Cet attentat ne manquera pas de relancer les tensions entre les habitants arabes et les habitants juifs de Jérusalem. Un débat social et juridique, ouvert à la suite de l'attentat de la yeshiva, porte essentiellement sur deux sujets : la destruction de la maison du terroriste, l'annulation des droits sociaux tels que sécurité sociale, allocations familiales, retraite. Eitan Cabel, du parti travailliste, membre de la commission de la défense et de la sécurité de la Knesset, a déclaré sur la chaîne 10 qu'il s'opposait à la seconde mesure car elle s'apparentait à une punition collective, qui punit indistinctement le terroriste et les enfants. Le Premier ministre Ehoud Olmert et le ministre de la Défense Ehoud Barak ont immédiatement adressé une lettre au conseiller juridique du gouvernement Menachem Mazouz, demandant la destruction de la maison du terroriste de la rue Jaffa. Une telle mesure, jusque maintenant de règle en Israël, avait été levée avant d'être de nouveau envisagée suite à l'attentat contre la yeshiva. La Cour suprême, saisie du dossier, n'a pas encore statué sur sa légalité. Le Likoud et les partis religieux demandent depuis trois mois qu'elle soit appliquée.

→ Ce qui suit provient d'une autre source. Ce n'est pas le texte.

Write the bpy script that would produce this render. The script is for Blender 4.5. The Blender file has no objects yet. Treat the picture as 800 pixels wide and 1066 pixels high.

Quelques minutes après l'attentat, les transports publics étaient de nouveau en fonction à Jérusalem. Des témoins de l'attentat attendaient les bus sur les lieux de l'événement, déclarant avec fatalisme qu'ils étaient « de Jérusalem ». Ils se référaient ainsi à la vague d'attentats perpétrés dans la ville, prenant pour cible des autobus, pendant la seconde Intifada. La rue Jaffa avait connu pendant cette période des dizaines d'attentats et de morts, dont les noms jalonnent la rue sur des plaques commémoratives. Deux d'entre elles sont situées à seulement quelque mètres de l'attentat d'aujourd'hui.
Les forces de sécurité israéliennes ont immédiatement bloqué le quartier d'habitation du terroriste. Le Shin Bet est présent dans la maison pour protéger la famille d'éventuelles représailles. A la suite de l'attentat contre la yeshiva, des militants des partis religieux sionistes s'étaient dirigés contre la maison, et la famille avait reçu des menaces de mort. Les frères du terroriste de la rue Jaffa ont été arrêtés et sont actuellement interrogés. L'homme est connu de la police pour des actes mineurs qu'il a commis par le passé. Mais rien aujourd'hui ne le désignait : aucun lien avec aucune organisation criminelle ou groupe religieux et politique. Au moment où le jeune soldat en civil a pris d'assaut la cabine du tracteur, le chauffeur a crié « Allah Aqbar », avant de mourir de tirs dans la tête. Une femme de sa famille en deuil a crié devant la télévision : « un shahid ! un shahid ! que Dieu prenne pitié de lui ». La famille est en train de monter une tente de deuil, comme le veut la tradition musulmane, qui risque elle aussi de susciter de vives réactions côté israélien : lors de l'attentat de la yeshiva, des voix avaient dénoncé l'usage qui était fait de cette tradition pour vanter l'acte du mort désigné comme modèle. Les partis de droite avaient réclamé que le deuil public soit interdit en cas de terrorisme pour éviter toute apologie.
Que ce soit dans l'attentat d'aujourd'hui ou dans celui qui a eu lieu il y a trois mois, dans les deux cas l'homme n'était pas connu des services de sécurité israéliens et ne s'était pas fait remarquer par un comportement violent ou « militant ». Il menait une vie normale, avec une famille, un travail en règle, qui indiquaient une personne apparemment équilibrée et socialement intégrée. Si aucun lien ne rattache ces deux individus à un mouvement terroriste, il semble donc que leur acte s'explique par des initiatives individuelles lesquelles sont significatives d'une grave crise dans la population de Jérusalem Est. La plupart des Arabes sont tiraillés entre leurs liens professionnels et économiques avec Israël et leur identification avec « la cause palestinienne ».
Parmi les trois victimes de l'attentat, une mère est morte sur place tandis que son bébé est miraculeusement sorti indemne. La plupart des blessés étaient sortis de l'hôpital en début de soirée et la circulation était normale rue Jaffa. Jérusalem est placée en état d'alerte. Les réactions politiques seront vraisemblablement très vives les jours à venir.